_Exercise goal:_ Leaving out every picture, retype the lines below from the top through the one that contains "SC.cycles.sample_clamp_indirect = 6;".

----------------------------------------

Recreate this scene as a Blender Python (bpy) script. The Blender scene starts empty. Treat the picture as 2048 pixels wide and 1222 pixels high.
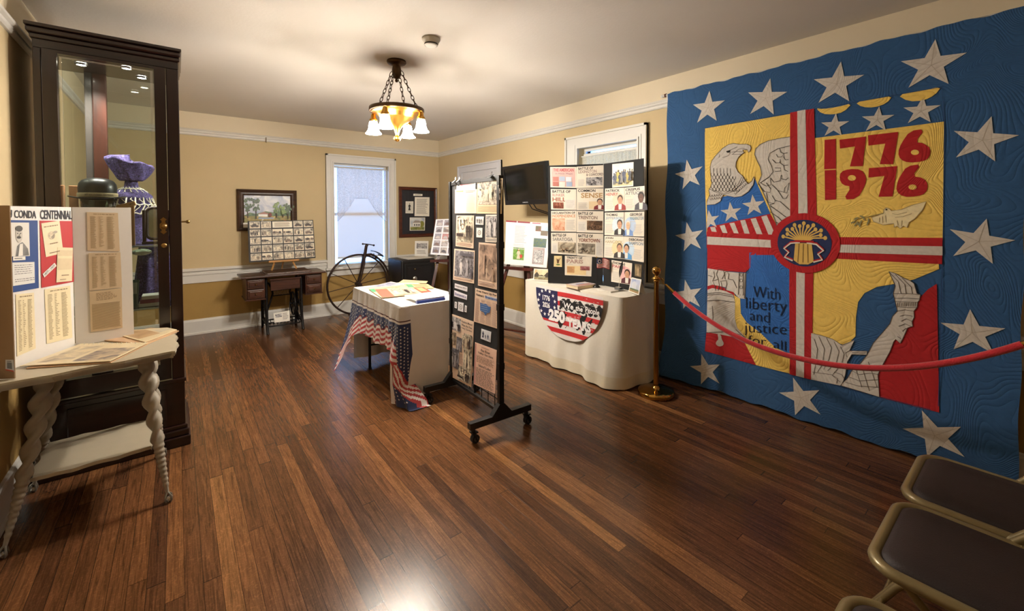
import bpy, bmesh, math, random
import numpy as np
from mathutils import Vector, Matrix
from mathutils.geometry import tessellate_polygon

SC = bpy.context.scene
COL = SC.collection
pi = math.pi

# ------------------------------------------------------------------ camera
FPX, CYP, YAW, PITCH, ROLL, EYE = 847.09, 447.81, .66941, .023967, -.0024016, 1.42
_fw = Vector((math.sin(YAW) * math.cos(PITCH), math.cos(YAW) * math.cos(PITCH), -math.sin(PITCH)))
_r0 = Vector((math.cos(YAW), -math.sin(YAW), 0)); _u0 = _r0.cross(_fw)
_r = _r0 * math.cos(ROLL) + _u0 * math.sin(ROLL); _u = -_r0 * math.sin(ROLL) + _u0 * math.cos(ROLL)
CAM = Vector((0, 0, EYE))
cd = bpy.data.cameras.new('camera'); cam = bpy.data.objects.new('camera', cd); COL.objects.link(cam)
cd.sensor_fit = 'HORIZONTAL'; cd.sensor_width = 36; cd.lens = FPX / 2048 * 36
cd.shift_y = -(611 - CYP) / 2048; cd.clip_start = .02
m = Matrix((_r, _u, -_fw)).transposed().to_4x4(); m.translation = CAM; cam.matrix_world = m
SC.camera = cam

# ------------------------------------------------------------------ world and exposure
SC.view_settings.view_transform = 'Standard'; SC.view_settings.look = 'None'
SC.view_settings.gamma = 1; SC.view_settings.use_curve_mapping = False
SC.view_settings.exposure = 0.68
w = bpy.data.worlds.new('overcast_sky'); SC.world = w; w.use_nodes = True
bg = w.node_tree.nodes['Background']; bg.inputs[0].default_value = (.34, .60, 1, 1); bg.inputs[1].default_value = 4.6
SC.cycles.max_bounces = 8; SC.cycles.diffuse_bounces = 5; SC.cycles.glossy_bounces = 4
SC.cycles.transmission_bounces = 8; SC.cycles.transparent_max_bounces = 16
SC.cycles.sample_clamp_indirect = 6; SC.cycles.use_denoising = True

# room sizes (metres): right wall, left wall, back wall, front wall behind the camera, ceiling
XR, XL, YB, YF, ZC = 3.40, -.66, 6.24, -1.6, 2.62

# ------------------------------------------------------------------ pixel -> place
def ray(x, y): return _fw * FPX + _r * (x - 1024) - _u * (y - CYP)
def hit(x, y, P, N):
    d = ray(x, y); N = Vector(N); return CAM + d * (((Vector(P) - CAM) @ N) / (d @ N))
def atz(x, y, z=0): return hit(x, y, (0, 0, z), (0, 0, 1))
def aty(x, y, v): return hit(x, y, (0, v, 0), (0, 1, 0))
def atx(x, y, v): return hit(x, y, (v, 0, 0), (1, 0, 0))

# ------------------------------------------------------------------ materials
def lin(c):
    if isinstance(c, str): c = [int(c[i:i + 2], 16) for i in (0, 2, 4)]
    c = [v / 255 for v in c]
    return tuple([v / 12.92 if v <= .04045 else ((v + .055) / 1.055) ** 2.4 for v in c] + [1])
_mc = {}
def newmat(name):
    m = bpy.data.materials.new(name); m.use_nodes = True
    nt = m.node_tree; return m, nt, nt.nodes['Principled BSDF']
def node(nt, t, **k):
    n = nt.nodes.new(t)
    for a, b in k.items():
        if a.startswith('i_'): n.inputs[a[2:].replace('_', ' ')].default_value = b
        else: setattr(n, a, b)
    return n
def M(c, rough=.7, metal=0, var=.08, scale=40, bump=0, bscale=None, coat=0, sheen=0, name=None, spec=None):
    """plain paint/cloth/paper/metal with a little procedural mottling"""
    key = (str(c), rough, metal, var, scale, bump, bscale, coat, sheen, spec)
    if key in _mc: return _mc[key]
    m, nt, b = newmat(name or 'mat_' + str(len(_mc)))
    L = nt.links; col = lin(c)
    tc = node(nt, 'ShaderNodeTexCoord')
    nz = node(nt, 'ShaderNodeTexNoise', i_Scale=scale, i_Detail=3.0)
    L.new(tc.outputs['Object'], nz.inputs['Vector'])
    rp = node(nt, 'ShaderNodeMix', data_type='RGBA')
    L.new(nz.outputs['Fac'], rp.inputs['Factor'])
    rp.inputs['A'].default_value = tuple([v * (1 - var) for v in col[:3]] + [1])
    rp.inputs['B'].default_value = tuple([min(1, v * (1 + var)) for v in col[:3]] + [1])
    L.new(rp.outputs['Result'], b.inputs['Base Color'])
    b.inputs['Roughness'].default_value = rough; b.inputs['Metallic'].default_value = metal
    if coat: b.inputs['Coat Weight'].default_value = coat; b.inputs['Coat Roughness'].default_value = .08
    if sheen: b.inputs['Sheen Weight'].default_value = sheen
    if spec is not None: b.inputs['Specular IOR Level'].default_value = spec
    if bump:
        n2 = node(nt, 'ShaderNodeTexNoise', i_Scale=bscale or scale * 4, i_Detail=2.0)
        L.new(tc.outputs['Object'], n2.inputs['Vector'])
        bp = node(nt, 'ShaderNodeBump', i_Strength=bump, i_Distance=.01)
        L.new(n2.outputs['Fac'], bp.inputs['Height']); L.new(bp.outputs['Normal'], b.inputs['Normal'])
    _mc[key] = m; return m
def wood(c1, c2, rough=.4, axis=0, name='wood', scale=6, coat=0):
    key = ('wood', str(c1), str(c2), rough, axis, scale, coat)
    if key in _mc: return _mc[key]
    m, nt, b = newmat(name); L = nt.links
    tc = node(nt, 'ShaderNodeTexCoord'); mp = node(nt, 'ShaderNodeMapping')
    s = [scale * 5] * 3; s[axis] = scale * .4; mp.inputs['Scale'].default_value = s
    L.new(tc.outputs['Object'], mp.inputs['Vector'])
    nz = node(nt, 'ShaderNodeTexNoise', i_Scale=1.0, i_Detail=5.0, i_Distortion=.6)
    L.new(mp.outputs['Vector'], nz.inputs['Vector'])
    r = node(nt, 'ShaderNodeValToRGB'); r.color_ramp.elements[0].position = .3; r.color_ramp.elements[1].position = .7
    r.color_ramp.elements[0].color = lin(c1); r.color_ramp.elements[1].color = lin(c2)
    L.new(nz.outputs['Fac'], r.inputs['Fac']); L.new(r.outputs['Color'], b.inputs['Base Color'])
    b.inputs['Roughness'].default_value = rough
    if coat: b.inputs['Coat Weight'].default_value = coat; b.inputs['Coat Roughness'].default_value = .1
    _mc[key] = m; return m
def mottle(cs, scale=30, rough=.5, name='print', dist=1.0, coat=0):
    """printed picture: noise through a colour ramp"""
    key = ('mot', tuple(cs), scale, rough, dist, coat)
    if key in _mc: return _mc[key]
    m, nt, b = newmat(name); L = nt.links
    tc = node(nt, 'ShaderNodeTexCoord')
    nz = node(nt, 'ShaderNodeTexNoise', i_Scale=float(scale), i_Detail=4.0, i_Distortion=dist)
    L.new(tc.outputs['Object'], nz.inputs['Vector'])
    r = node(nt, 'ShaderNodeValToRGB'); e = r.color_ramp.elements
    n = len(cs)
    for i, c in enumerate(cs):
        p = .32 + .36 * i / (n - 1)
        q = e[0] if i == 0 else (e[1] if i == n - 1 else e.new(p))
        q.position = p; q.color = lin(c)
    L.new(nz.outputs['Fac'], r.inputs['Fac']); L.new(r.outputs['Color'], b.inputs['Base Color'])
    b.inputs['Roughness'].default_value = rough
    if coat: b.inputs['Coat Weight'].default_value = coat
    _mc[key] = m; return m
def glass(tint='ffffff', rough=0., alpha=.1, name='clear_glass'):
    """thin pane: mostly transparent with a mirror-like skin"""
    key = ('glass', tint, rough, alpha)
    if key in _mc: return _mc[key]
    m = bpy.data.materials.new(name); m.use_nodes = True; nt = m.node_tree; nt.nodes.clear(); L = nt.links
    o = node(nt, 'ShaderNodeOutputMaterial'); t = node(nt, 'ShaderNodeBsdfTransparent'); t.inputs[0].default_value = lin(tint)
    g = node(nt, 'ShaderNodeBsdfGlossy', i_Roughness=rough); mx = node(nt, 'ShaderNodeMixShader')
    lw = node(nt, 'ShaderNodeFresnel', i_IOR=1.5)
    mm = node(nt, 'ShaderNodeMath', operation='ADD'); mm.inputs[1].default_value = alpha - .04; mm.use_clamp = True
    L.new(lw.outputs[0], mm.inputs[0]); L.new(mm.outputs[0], mx.inputs[0]); L.new(t.outputs[0], mx.inputs[1]); L.new(g.outputs[0], mx.inputs[2])
    L.new(mx.outputs[0], o.inputs[0]); _mc[key] = m; return m
def emit(c, s, name='lamp_glow'):
    key = ('emit', c, s)
    if key in _mc: return _mc[key]
    m, nt, b = newmat(name); b.inputs['Base Color'].default_value = lin(c); b.inputs['Emission Color'].default_value = lin(c)
    nz = node(nt, 'ShaderNodeTexNoise', i_Scale=8.0); mr = node(nt, 'ShaderNodeMapRange')
    mr.inputs['To Min'].default_value = s * .92; mr.inputs['To Max'].default_value = s * 1.08
    nt.links.new(nz.outputs['Fac'], mr.inputs['Value']); nt.links.new(mr.outputs[0], b.inputs['Emission Strength'])
    _mc[key] = m; return m
def gauze(c, alpha, name='sheer_cloth', scale=0, transl=.6):
    key = ('gauze', c, alpha, scale)
    if key in _mc: return _mc[key]
    m = bpy.data.materials.new(name); m.use_nodes = True; nt = m.node_tree; nt.nodes.clear(); L = nt.links
    o = node(nt, 'ShaderNodeOutputMaterial'); t = node(nt, 'ShaderNodeBsdfTransparent')
    d = node(nt, 'ShaderNodeBsdfDiffuse'); d.inputs[0].default_value = lin(c); tl = node(nt, 'ShaderNodeBsdfTranslucent'); tl.inputs[0].default_value = lin(c)
    m1 = node(nt, 'ShaderNodeMixShader'); m1.inputs[0].default_value = transl; L.new(d.outputs[0], m1.inputs[1]); L.new(tl.outputs[0], m1.inputs[2])
    m2 = node(nt, 'ShaderNodeMixShader'); L.new(t.outputs[0], m2.inputs[1]); L.new(m1.outputs[0], m2.inputs[2])
    nz = node(nt, 'ShaderNodeTexNoise', i_Scale=float(scale or 60)); tc = node(nt, 'ShaderNodeTexCoord'); L.new(tc.outputs['Object'], nz.inputs['Vector'])
    mr = node(nt, 'ShaderNodeMapRange'); mr.inputs['From Min'].default_value = .3; mr.inputs['From Max'].default_value = .7
    mr.inputs['To Min'].default_value = max(0, alpha - .15 if alpha < 1 else 1); mr.inputs['To Max'].default_value = min(1, alpha + .15)
    L.new(nz.outputs['Fac'], mr.inputs['Value']); L.new(mr.outputs[0], m2.inputs[0]); L.new(m2.outputs[0], o.inputs[0])
    _mc[key] = m; return m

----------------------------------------

_Task answer:_
Recreate this scene as a Blender Python (bpy) script. The Blender scene starts empty. Treat the picture as 2048 pixels wide and 1222 pixels high.
import bpy, bmesh, math, random
import numpy as np
from mathutils import Vector, Matrix
from mathutils.geometry import tessellate_polygon

SC = bpy.context.scene
COL = SC.collection
pi = math.pi

# ------------------------------------------------------------------ camera
FPX, CYP, YAW, PITCH, ROLL, EYE = 847.09, 447.81, .66941, .023967, -.0024016, 1.42
_fw = Vector((math.sin(YAW) * math.cos(PITCH), math.cos(YAW) * math.cos(PITCH), -math.sin(PITCH)))
_r0 = Vector((math.cos(YAW), -math.sin(YAW), 0)); _u0 = _r0.cross(_fw)
_r = _r0 * math.cos(ROLL) + _u0 * math.sin(ROLL); _u = -_r0 * math.sin(ROLL) + _u0 * math.cos(ROLL)
CAM = Vector((0, 0, EYE))
cd = bpy.data.cameras.new('camera'); cam = bpy.data.objects.new('camera', cd); COL.objects.link(cam)
cd.sensor_fit = 'HORIZONTAL'; cd.sensor_width = 36; cd.lens = FPX / 2048 * 36
cd.shift_y = -(611 - CYP) / 2048; cd.clip_start = .02
m = Matrix((_r, _u, -_fw)).transposed().to_4x4(); m.translation = CAM; cam.matrix_world = m
SC.camera = cam

# ------------------------------------------------------------------ world and exposure
SC.view_settings.view_transform = 'Standard'; SC.view_settings.look = 'None'
SC.view_settings.gamma = 1; SC.view_settings.use_curve_mapping = False
SC.view_settings.exposure = 0.68
w = bpy.data.worlds.new('overcast_sky'); SC.world = w; w.use_nodes = True
bg = w.node_tree.nodes['Background']; bg.inputs[0].default_value = (.34, .60, 1, 1); bg.inputs[1].default_value = 4.6
SC.cycles.max_bounces = 8; SC.cycles.diffuse_bounces = 5; SC.cycles.glossy_bounces = 4
SC.cycles.transmission_bounces = 8; SC.cycles.transparent_max_bounces = 16
SC.cycles.sample_clamp_indirect = 6; SC.cycles.use_denoising = True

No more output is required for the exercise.